Hackathon 2026
Initial Hackathon
June 19th – 21st
| 19.06.2026, 6 hours | Pre-Meeting, Preparation |
| 20.06.2026, 12 hours | Core Hackathon |
| 21.06.2026 or later | Aftermath / finalization |
Focused targeted challenges, rapid collaboration, publication-oriented research, and prototype development.
Hackathon Topics
Each topic combines a clearly defined challenge area with room for open innovation.
NMR/MRI Extended Product Operator Formalism
This topic focuses on advancing and finalizing a review-style research contribution on extended product operator formalism for NMR and MRI. Participants will help clarify theoretical foundations, improve notation and visualization, connect the formalism to practical pulse-sequence design, and identify examples that make the method accessible to both specialists and advanced learners.
Quantum Engineering & eState Entanglement
This topic explores how quantum engineering concepts can inspire new ways of thinking about digital states, governance, infrastructure, trust, and societal transformation. Participants will investigate links between quantum science, digital twins, secure data ecosystems, e-governance, and large-scale socio-technical systems such as Estonia’s eState and TalSinki-type infrastructure visions.
In-situ MAS NMR Stator Design
This engineering-oriented topic focuses on designing or improving an in-situ magic-angle spinning NMR stator for advanced experiments under realistic operating conditions. Participants may work on mechanical concepts, improving on existing CAD models (preferable using Autodesc Inventor), material choices, thermal and/or gas-flow constraints, manufacturability, and experimental usability.
Solving the Fermi Paradox
This speculative but research-driven topic asks why, in a vast universe, we have not yet observed clear evidence of other technological civilizations. Participants will develop models combining astrophysics, planetary evolution, civilization dynamics, risk, communication limits, and long-term technological development.

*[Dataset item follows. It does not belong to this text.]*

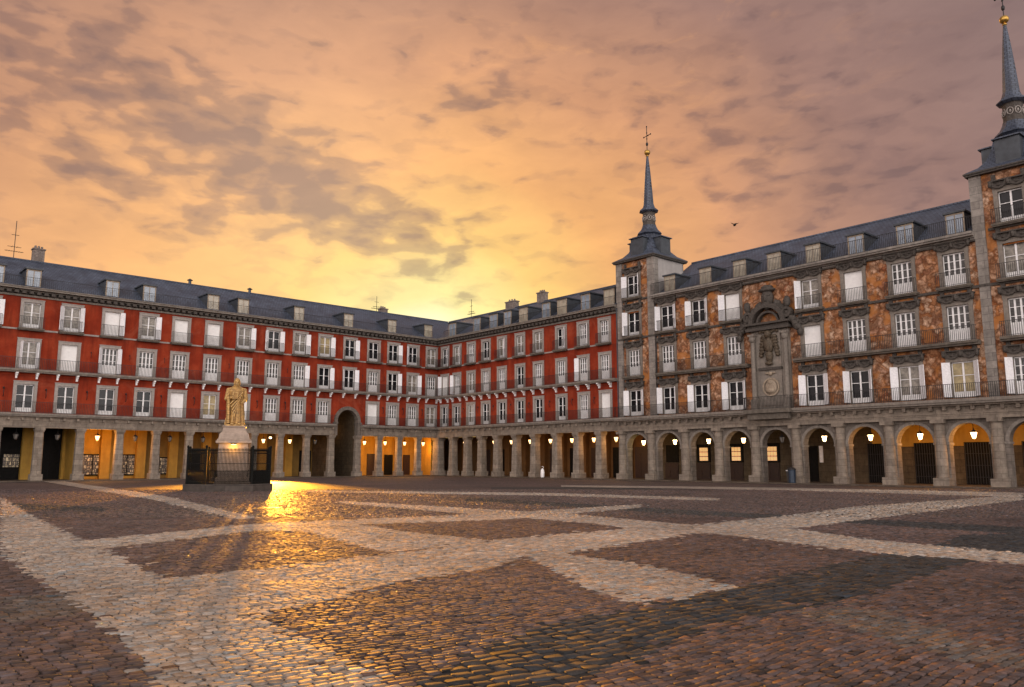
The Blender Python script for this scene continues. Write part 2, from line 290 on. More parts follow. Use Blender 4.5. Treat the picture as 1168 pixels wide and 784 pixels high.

Hilbert Space of Categorical Imperative
This topic investigates whether concepts from mathematical physics, Hilbert spaces, logic, cognition, and Kantian ethics can be used to construct formal models of moral reasoning. Participants will explore how ethical decisions, constraints, perspectives, and universalizability might be represented using abstract state spaces or operator-like transformations.